** Dataset content **
— BEGIN —

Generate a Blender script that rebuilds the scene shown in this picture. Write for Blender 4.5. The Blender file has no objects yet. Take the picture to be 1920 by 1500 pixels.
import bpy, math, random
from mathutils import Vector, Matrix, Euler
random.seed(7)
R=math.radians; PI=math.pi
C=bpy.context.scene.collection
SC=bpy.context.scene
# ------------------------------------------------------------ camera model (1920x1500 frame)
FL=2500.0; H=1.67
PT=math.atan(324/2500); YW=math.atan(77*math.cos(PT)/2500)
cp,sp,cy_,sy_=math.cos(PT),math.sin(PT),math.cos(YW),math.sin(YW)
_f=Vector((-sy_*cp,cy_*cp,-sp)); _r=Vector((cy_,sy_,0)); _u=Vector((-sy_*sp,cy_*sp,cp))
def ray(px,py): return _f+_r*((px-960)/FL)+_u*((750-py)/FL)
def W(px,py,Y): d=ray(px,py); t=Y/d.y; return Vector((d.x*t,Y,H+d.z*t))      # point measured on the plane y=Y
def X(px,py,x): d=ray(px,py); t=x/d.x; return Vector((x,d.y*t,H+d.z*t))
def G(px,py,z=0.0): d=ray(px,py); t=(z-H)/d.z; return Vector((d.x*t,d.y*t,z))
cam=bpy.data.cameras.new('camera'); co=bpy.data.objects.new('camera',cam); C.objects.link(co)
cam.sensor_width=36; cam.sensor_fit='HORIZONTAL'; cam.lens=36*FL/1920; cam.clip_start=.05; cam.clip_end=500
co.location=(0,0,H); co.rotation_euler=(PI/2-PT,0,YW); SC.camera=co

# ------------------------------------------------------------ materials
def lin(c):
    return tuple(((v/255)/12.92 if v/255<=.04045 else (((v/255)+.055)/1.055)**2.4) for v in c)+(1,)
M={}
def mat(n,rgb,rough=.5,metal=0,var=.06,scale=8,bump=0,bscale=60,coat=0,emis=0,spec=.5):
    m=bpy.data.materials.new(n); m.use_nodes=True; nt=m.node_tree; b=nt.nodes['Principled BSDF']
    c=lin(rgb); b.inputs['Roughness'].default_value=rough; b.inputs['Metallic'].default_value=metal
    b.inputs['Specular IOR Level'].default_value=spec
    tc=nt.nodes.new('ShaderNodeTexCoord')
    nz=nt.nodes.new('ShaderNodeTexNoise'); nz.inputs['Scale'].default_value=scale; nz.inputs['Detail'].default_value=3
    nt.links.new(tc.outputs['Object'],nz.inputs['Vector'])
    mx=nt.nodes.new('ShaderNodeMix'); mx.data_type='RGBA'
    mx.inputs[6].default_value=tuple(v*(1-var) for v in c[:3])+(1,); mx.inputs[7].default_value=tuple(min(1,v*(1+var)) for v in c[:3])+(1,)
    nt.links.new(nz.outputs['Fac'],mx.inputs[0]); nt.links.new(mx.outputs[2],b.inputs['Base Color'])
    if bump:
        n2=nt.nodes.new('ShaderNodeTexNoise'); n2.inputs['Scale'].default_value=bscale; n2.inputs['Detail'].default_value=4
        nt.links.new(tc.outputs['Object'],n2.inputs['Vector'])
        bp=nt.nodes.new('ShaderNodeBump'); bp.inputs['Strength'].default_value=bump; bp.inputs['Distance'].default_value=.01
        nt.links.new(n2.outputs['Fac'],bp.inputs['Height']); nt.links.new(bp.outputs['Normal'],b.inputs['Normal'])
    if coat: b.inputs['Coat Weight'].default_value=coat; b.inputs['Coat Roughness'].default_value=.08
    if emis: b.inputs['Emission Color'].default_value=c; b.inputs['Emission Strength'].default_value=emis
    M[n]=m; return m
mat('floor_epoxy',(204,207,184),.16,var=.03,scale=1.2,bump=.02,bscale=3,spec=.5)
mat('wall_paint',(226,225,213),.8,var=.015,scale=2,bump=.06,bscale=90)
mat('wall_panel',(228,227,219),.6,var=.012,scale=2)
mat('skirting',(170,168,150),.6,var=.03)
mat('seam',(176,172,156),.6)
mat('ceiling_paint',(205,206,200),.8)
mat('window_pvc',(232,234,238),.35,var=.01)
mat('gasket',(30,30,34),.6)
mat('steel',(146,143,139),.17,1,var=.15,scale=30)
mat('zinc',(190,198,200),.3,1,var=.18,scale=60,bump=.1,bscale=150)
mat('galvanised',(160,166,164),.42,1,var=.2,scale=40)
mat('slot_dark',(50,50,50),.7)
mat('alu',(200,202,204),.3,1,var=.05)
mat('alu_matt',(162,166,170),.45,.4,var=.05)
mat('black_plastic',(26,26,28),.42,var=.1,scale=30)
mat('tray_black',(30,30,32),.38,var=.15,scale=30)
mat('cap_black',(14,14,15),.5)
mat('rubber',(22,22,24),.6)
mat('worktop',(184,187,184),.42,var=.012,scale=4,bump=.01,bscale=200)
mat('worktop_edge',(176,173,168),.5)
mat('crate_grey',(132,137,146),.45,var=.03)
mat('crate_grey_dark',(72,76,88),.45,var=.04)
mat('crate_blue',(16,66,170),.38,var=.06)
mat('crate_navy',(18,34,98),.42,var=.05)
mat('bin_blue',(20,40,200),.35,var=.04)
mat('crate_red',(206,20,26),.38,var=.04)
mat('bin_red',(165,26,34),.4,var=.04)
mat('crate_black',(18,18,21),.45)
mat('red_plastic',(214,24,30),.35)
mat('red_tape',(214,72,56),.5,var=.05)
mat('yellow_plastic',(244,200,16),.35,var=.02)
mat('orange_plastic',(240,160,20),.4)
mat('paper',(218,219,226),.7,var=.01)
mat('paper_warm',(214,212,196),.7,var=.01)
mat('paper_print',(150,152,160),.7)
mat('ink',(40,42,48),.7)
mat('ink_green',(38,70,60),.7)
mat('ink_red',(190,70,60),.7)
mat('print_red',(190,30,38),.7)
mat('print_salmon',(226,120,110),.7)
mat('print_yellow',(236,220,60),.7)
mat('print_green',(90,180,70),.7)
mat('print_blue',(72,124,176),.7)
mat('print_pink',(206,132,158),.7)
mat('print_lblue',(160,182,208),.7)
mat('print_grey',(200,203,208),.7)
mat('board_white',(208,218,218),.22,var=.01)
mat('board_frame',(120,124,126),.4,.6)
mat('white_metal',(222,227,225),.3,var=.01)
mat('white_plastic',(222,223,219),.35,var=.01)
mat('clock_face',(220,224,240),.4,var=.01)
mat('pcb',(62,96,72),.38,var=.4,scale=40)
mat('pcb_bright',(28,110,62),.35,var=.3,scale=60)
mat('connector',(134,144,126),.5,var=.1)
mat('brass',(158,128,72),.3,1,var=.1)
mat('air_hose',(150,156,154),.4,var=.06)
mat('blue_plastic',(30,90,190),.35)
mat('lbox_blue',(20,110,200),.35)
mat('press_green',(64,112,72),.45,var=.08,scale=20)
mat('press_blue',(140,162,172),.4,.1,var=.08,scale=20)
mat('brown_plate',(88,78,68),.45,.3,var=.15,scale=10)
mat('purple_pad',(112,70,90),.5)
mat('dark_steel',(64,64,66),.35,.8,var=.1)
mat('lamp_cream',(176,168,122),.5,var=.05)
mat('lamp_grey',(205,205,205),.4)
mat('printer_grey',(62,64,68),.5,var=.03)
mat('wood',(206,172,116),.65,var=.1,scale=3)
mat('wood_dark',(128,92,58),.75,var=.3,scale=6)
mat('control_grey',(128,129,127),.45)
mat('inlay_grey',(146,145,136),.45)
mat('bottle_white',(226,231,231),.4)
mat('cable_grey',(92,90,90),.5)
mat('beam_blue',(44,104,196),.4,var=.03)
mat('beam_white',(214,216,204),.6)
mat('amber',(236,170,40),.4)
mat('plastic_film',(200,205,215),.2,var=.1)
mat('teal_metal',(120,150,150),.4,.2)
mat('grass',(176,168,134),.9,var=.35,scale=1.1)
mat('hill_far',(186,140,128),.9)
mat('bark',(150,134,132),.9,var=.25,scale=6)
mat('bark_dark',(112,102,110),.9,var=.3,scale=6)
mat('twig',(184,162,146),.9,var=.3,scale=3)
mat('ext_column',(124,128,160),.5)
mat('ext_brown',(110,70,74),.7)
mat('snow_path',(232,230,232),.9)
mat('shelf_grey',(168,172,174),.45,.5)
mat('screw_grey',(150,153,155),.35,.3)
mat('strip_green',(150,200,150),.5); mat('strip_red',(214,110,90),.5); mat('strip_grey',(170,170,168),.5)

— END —

All lines above with "scene" in them should be returned.

Generate a Blender script that rebuilds the scene shown in this picture. Write for Blender 4.5. The Blender file has no objects yet. Take the picture to be 1920 by 1500 pixels.
C=bpy.context.scene.collection
SC=bpy.context.scene